Our hallway is haunted.

It is a very decent hallway, wide with high ceilings and a shining wood floor, but unconsciously, even Chris and I will circle through the whole dining room and living room just to avoid going down the hallway. It feels …. oh, I dunno… unsettling and unfavorable somehow.

To make sure the foreboding corridor was well-lit, I put new hanging fixtures down the length of it. Painted the hall a fresh, bright color. I put up picture moldings. I installed a handsome chest, a tapestry and sconces in the nook off to the right. Yet the long passageway still feels somehow contrary to the rest of the cottage — neither charming nor warm, and not welcoming at all. No. Not welcoming at all.

Children have never lived in this home, and I think queers have always resided here. Our Tudor is over 80 years old, built for one of the first female professors at SMU. She lived alone. Then two gay men lived here for many decades until they both died of AIDS. The neighbors mourn them still, and several have said it was the goal of this gay couple to finish remodeling before they died. They did a real bang-up job, but I think one of them still walks down my hallway.

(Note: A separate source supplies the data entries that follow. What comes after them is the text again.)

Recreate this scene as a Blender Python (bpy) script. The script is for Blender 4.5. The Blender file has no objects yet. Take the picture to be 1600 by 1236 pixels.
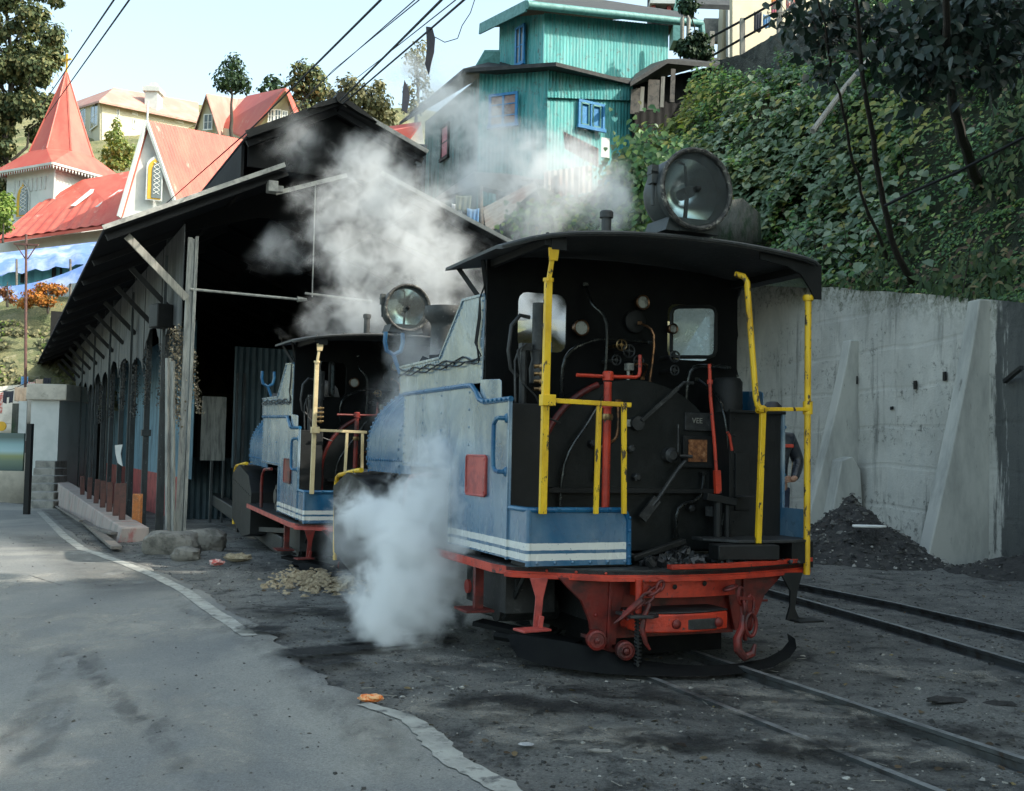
import bpy, bmesh, math, random
import numpy as np
from mathutils import Vector, Matrix, Euler
R = math.radians
SC = bpy.context.scene
COL = SC.collection
random.seed(7)
RNG = np.random.default_rng(11)

# ------------------------------------------------------------------ camera, sky, sun, exposure
FPX, CAMH, PITCH, ROLL = 1715.0, 1.38, R(2.94), R(1.15)
cd = bpy.data.cameras.new('camera'); cam = bpy.data.objects.new('camera', cd); COL.objects.link(cam)
cd.sensor_width = 36.0; cd.lens = 36.0 * FPX / 1600.0; cd.clip_start = 0.05; cd.clip_end = 3000
CR = Matrix.Rotation(math.pi / 2 + PITCH, 3, 'X') @ Matrix.Rotation(ROLL, 3, 'Z')
cam.matrix_world = Matrix.Translation((0, 0, CAMH)) @ CR.to_4x4()
SC.camera = cam
SC.view_settings.view_transform = 'Standard'; SC.view_settings.look = 'None'
SC.view_settings.exposure = 1.6; SC.view_settings.gamma = 1.0
SUN_AZ, SUN_EL = 106.0, 42.0
W = bpy.data.worlds.new("World"); SC.world = W; W.use_nodes = True
nt = W.node_tree; nt.nodes.clear()
sky = nt.nodes.new('ShaderNodeTexSky'); sky.sky_type = 'NISHITA'; sky.sun_disc = False
sky.sun_elevation = R(SUN_EL); sky.sun_rotation = R(SUN_AZ); sky.air_density = 1.0; sky.dust_density = 2.6; sky.ozone_density = 1.0
bg = nt.nodes.new('ShaderNodeBackground'); bg.inputs['Strength'].default_value = 0.15
wo = nt.nodes.new('ShaderNodeOutputWorld')
tint = nt.nodes.new('ShaderNodeMix'); tint.data_type = 'RGBA'; tint.blend_type = 'MULTIPLY'; tint.inputs[0].default_value = 1; tint.inputs[7].default_value = (0.97, 1.05, 0.88, 1)
nt.links.new(sky.outputs[0], tint.inputs[6]); hs = nt.nodes.new('ShaderNodeHueSaturation'); hs.inputs['Saturation'].default_value = 0.78; nt.links.new(tint.outputs[2], hs.inputs['Color']); nt.links.new(hs.outputs[0], bg.inputs[0]); nt.links.new(bg.outputs[0], wo.inputs[0])
sl = bpy.data.lights.new('sun', 'SUN'); sl.energy = 2.2; sl.angle = R(0.5); sl.color = (1.0, 0.93, 0.82)
so = bpy.data.objects.new('sun', sl); COL.objects.link(so)
SD = Vector((math.cos(R(SUN_EL)) * math.sin(R(SUN_AZ)), math.cos(R(SUN_EL)) * math.cos(R(SUN_AZ)), math.sin(R(SUN_EL))))
so.rotation_euler = SD.to_track_quat('Z', 'Y').to_euler(); so.location = (20, -10, 30)
SC.cycles.volume_bounces = 8; SC.cycles.max_bounces = 12; SC.cycles.transparent_max_bounces = 24
SC.cycles.volume_step_rate = 1.0; SC.cycles.volume_max_steps = 256

# ------------------------------------------------------------------ pixel <-> world helpers (used to place things at their real distance)
CC = Vector((0, 0, CAMH))
def ray(u, v): return CR @ Vector(((u - 800) / FPX, (618 - v) / FPX, -1.0))
def px(u, v, Y):
    d = ray(u, v); return CC + d * (Y / d.y)
def pz(u, v, z):
    d = ray(u, v); return CC + d * ((z - CAMH) / d.z)
def gz(x, y): return -0.03 * min(max(y - 14.0, 0.0), 32.0)
def pg(u, v):
    z = 0.0
    for _ in range(12):
        p = pz(u, v, z); z = gz(p.x, p.y)
    return p
class Frame:
    def __init__(s, ox, oy, deg, z0=0.0):
        t = R(deg); s.a = t; s.e = Vector((math.cos(t), math.sin(t), 0)); s.d = Vector((-math.sin(t), math.cos(t), 0)); s.o = Vector((ox, oy, z0))
    def w(s, x, y, z): return s.o + s.e * x + s.d * y + Vector((0, 0, z))

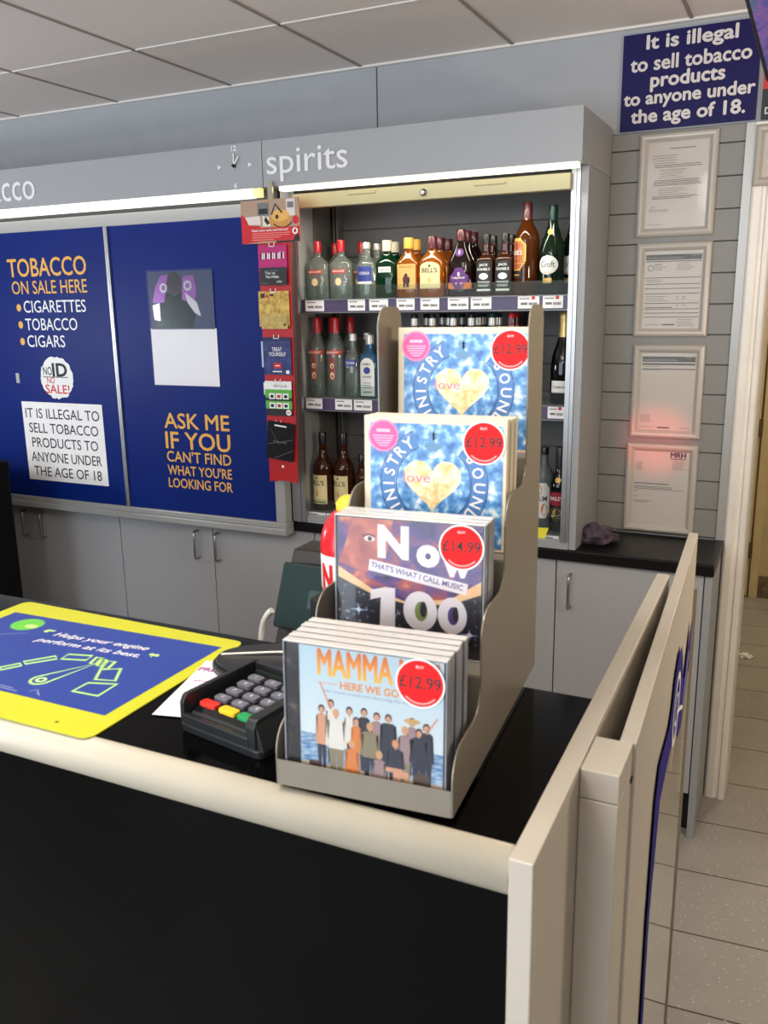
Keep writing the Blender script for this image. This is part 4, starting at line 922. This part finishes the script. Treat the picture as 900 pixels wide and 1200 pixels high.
# ------------------------------------------------------------------ CDs
CASE_EDGE = glass('jewel_case_edge', (244, 244, 244), .62, .15, 1.5, (250, 248, 242))
CASE_SIDE = glass('jewel_case_side', (214, 218, 226), .5, .08, 1.45, (204, 208, 218))
CASE_CLEAR = glass('jewel_case_lid', (250, 250, 250), .015, .04, 1.35)
SPINE = ramp_mat('hinge_strip_reflections', 'noise', 70, [(.38, (16, 16, 20)), (.6, (52, 44, 48)), (.74, (110, 96, 92))], .25)  # mottled greys painted in as reflections on the dark hinge
TRAY = mat('dark_cd_tray', (40, 40, 44), .4)
BOOK = mat('booklet_edge', (206, 200, 192), .6)
STK_RED = mat('red_price_sticker', (232, 20, 22), .55, spec=.25)
STK_PINK = mat('pink_round_sticker', (232, 66, 140), .35)
K0 = .001
def sticker(root, x, z, price, y=-.0006, r=20.5):
    M = WALL(0, y, 0); m = MB()
    m.disc(x * K0, z * K0, r * K0, None, 0, 0, M, 48); m.disc(x * K0, z * K0, (r - 1.5) * K0, None, .0001, 1, M, 48)
    m.text(price, x * K0, (z - 4) * K0, .034, .0098, 2, M, .0002, .006, al='c')
    m.text('BUY', x * K0, (z + 12.5) * K0, .0065, .0022, 0, M, .0002, al='c')
    m.ring(x * K0, z * K0, (r - 4.6) * K0, (r - 3.4) * K0, .0002, 3, M, 24, math.radians(225), math.radians(318))
    return m.build('price_sticker', [WHITE, STK_RED, INK, mat('pale_pink_print', (246, 170, 168), .5)], root)
def jewel(name, label, loc, group, art):
    """jewel case: hinge strip at the left, printed booklet behind the clear lid"""
    r = thing(name, label, 'CD', loc, TH, group, rot=(math.radians(-2.2), 0, TH))
    W2, H, T = .071, .125, .0094
    m = MB(); e = .0014
    m.box(-W2, .0, H - e, W2, T, H, 0).box(-W2, 0, 0, W2, T, e, 1).box(-W2, 0, e, -W2 + e, T, H - e, 1).box(W2 - e, 0, e, W2, T, H - e, 1)
    m.build('case_edge', [CASE_EDGE, CASE_SIDE], r, bevel=.0004, seg=1)
    MB().rect(-W2 + e, e, W2 - e, H - e, 0, 0, WALL(0, .0003, 0)).build('lid', CASE_CLEAR, r)
    MB().box(-W2 + e, .0045, e, W2 - e, T - .0008, H - e).build('tray', TRAY, r)
    MB().box(-W2 + e, .0020, e, -.0572, .0040, H - e).build('hinge_strip', SPINE, r)
    mats, draw = art
    m = MB().box(-.0565, .0016, .0025, .0680, .0030, .1225, 1); draw(m, WALL(0, .0012, 0)); m.build('booklet', mats, r)
    return r
def Rm(m, x0, z0, x1, z1, t, mi, M): m.rect(x0 * K0, z0 * K0, x1 * K0, z1 * K0, t * 1e-5, mi, M)
def Pm(m, pts, t, mi, M): m.poly([(x * K0, z * K0) for x, z in pts], t * 1e-5, mi, M)
def Dm(m, x, z, rx, rz, t, mi, M, n=18): m.disc(x * K0, z * K0, rx * K0, rz * K0, t * 1e-5, mi, M, n)
SKYP = ramp_mat('pale_sky_print', 'grad', (.03, .125), [(0, (228, 234, 234)), (1, (190, 214, 226))], .4)
SEAP = ramp_mat('rippled_sea_print', 'noise', 130, [(.35, (66, 124, 178)), (.65, (190, 212, 224))], .4, stretch=(1, 1, 4))
SANDP = mat('sand_print', (222, 194, 162), .5)
TITLE = ramp_mat('orange_to_yellow_title', 'grad', (.098, .122), [(0, (246, 200, 66)), (.55, (240, 150, 40)), (1, (214, 104, 34))], .4)
SKIN = mat('skin_print', (222, 164, 128), .5); HAIRD = mat('dark_hair_print', (58, 38, 30), .5); HAIRL = mat('fair_hair_print', (214, 172, 108), .5)
CW = mat('white_clothes_print', (232, 226, 216), .5); CB = mat('navy_clothes_print', (36, 38, 58), .5); CO = mat('orange_clothes_print', (226, 136, 60), .5); CK = mat('khaki_clothes_print', (150, 136, 104), .5); CBR = mat('brown_case_print', (84, 62, 48), .5); CMV = mat('mauve_clothes_print', (170, 140, 140), .5)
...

When you sleep in our guest room, at approximately 7:30 every morning your eyes will suddenly open as you hear four rather ungraceful but definitely purposeful steps down our hall. If you are already awake, you will also hear it. Always four steps. Always the same gait. Always the same time. All of our overnight friends have witnessed this. In the morning, sometimes folks will ask Christine if she was up early. I won’t name names, but these footsteps have frighten more than one guest right out of bed and into other rooms far away from that corridor. Never having heard the story, even Christine’s 80 year-old grandmother asked about the footsteps a few weeks ago. Tiny grandma heard four heavy paces passing her door at 7:30 every morning while she was here. Braver than most, she looked down the hall and saw no one there.

While I don’t care for that hallway, the sound of steps does not scare me nor make me particularly uneasy. I just think it is an odd, quirky thing inherent to an old house, like the way our closet doors stick in the winter.